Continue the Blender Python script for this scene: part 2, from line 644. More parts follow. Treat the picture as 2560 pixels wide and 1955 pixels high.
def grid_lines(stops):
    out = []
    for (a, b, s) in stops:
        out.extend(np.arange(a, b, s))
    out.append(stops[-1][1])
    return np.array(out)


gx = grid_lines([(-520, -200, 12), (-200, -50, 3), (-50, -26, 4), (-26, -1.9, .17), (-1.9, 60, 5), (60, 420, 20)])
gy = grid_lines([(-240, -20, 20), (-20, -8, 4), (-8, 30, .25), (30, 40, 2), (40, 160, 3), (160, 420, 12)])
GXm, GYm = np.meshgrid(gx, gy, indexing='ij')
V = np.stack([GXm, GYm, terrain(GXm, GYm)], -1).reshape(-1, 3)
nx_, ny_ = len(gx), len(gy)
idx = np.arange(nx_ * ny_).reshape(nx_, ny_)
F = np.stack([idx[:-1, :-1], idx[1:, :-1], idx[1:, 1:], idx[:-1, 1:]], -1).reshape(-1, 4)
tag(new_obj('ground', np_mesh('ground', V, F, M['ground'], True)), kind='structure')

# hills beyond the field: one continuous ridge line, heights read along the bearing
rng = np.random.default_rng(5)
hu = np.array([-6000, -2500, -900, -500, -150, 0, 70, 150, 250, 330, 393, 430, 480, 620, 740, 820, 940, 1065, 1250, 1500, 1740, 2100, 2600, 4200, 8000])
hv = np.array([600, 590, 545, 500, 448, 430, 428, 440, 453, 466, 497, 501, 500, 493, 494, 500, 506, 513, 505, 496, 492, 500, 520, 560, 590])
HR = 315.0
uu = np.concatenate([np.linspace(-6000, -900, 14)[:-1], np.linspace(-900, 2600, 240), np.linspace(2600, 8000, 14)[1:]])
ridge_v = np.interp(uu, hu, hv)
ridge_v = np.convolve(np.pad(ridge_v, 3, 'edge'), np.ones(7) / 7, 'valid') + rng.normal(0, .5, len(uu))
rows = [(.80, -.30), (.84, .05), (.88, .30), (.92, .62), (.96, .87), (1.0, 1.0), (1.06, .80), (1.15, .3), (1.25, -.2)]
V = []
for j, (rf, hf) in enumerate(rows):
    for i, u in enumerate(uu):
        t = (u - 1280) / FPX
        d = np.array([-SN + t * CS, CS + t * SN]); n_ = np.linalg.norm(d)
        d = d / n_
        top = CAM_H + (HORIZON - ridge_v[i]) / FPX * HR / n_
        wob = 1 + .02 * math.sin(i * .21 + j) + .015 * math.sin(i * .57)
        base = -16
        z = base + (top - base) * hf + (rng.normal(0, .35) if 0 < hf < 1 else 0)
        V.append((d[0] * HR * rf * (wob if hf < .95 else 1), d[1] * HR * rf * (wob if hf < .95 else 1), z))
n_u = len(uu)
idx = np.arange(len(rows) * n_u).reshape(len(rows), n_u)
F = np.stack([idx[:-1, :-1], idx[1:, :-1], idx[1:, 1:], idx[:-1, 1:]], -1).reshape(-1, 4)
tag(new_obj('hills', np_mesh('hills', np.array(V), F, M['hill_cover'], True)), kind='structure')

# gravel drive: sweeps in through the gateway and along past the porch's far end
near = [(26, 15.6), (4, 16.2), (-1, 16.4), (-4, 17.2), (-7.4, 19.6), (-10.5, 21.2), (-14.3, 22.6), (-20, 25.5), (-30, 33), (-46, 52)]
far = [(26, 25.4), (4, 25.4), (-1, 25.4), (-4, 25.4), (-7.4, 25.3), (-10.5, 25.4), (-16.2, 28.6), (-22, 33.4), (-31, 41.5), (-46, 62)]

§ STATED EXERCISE
Restate word for word only the lines running from the beginning of the data to the line holding "M['ground'], True)), kind='structure')", both included.

§ EXERCISE RESPONSE
Continue the Blender Python script for this scene: part 2, from line 644. More parts follow. Treat the picture as 2560 pixels wide and 1955 pixels high.
def grid_lines(stops):
    out = []
    for (a, b, s) in stops:
        out.extend(np.arange(a, b, s))
    out.append(stops[-1][1])
    return np.array(out)


gx = grid_lines([(-520, -200, 12), (-200, -50, 3), (-50, -26, 4), (-26, -1.9, .17), (-1.9, 60, 5), (60, 420, 20)])
gy = grid_lines([(-240, -20, 20), (-20, -8, 4), (-8, 30, .25), (30, 40, 2), (40, 160, 3), (160, 420, 12)])
GXm, GYm = np.meshgrid(gx, gy, indexing='ij')
V = np.stack([GXm, GYm, terrain(GXm, GYm)], -1).reshape(-1, 3)
nx_, ny_ = len(gx), len(gy)
idx = np.arange(nx_ * ny_).reshape(nx_, ny_)
F = np.stack([idx[:-1, :-1], idx[1:, :-1], idx[1:, 1:], idx[:-1, 1:]], -1).reshape(-1, 4)
tag(new_obj('ground', np_mesh('ground', V, F, M['ground'], True)), kind='structure')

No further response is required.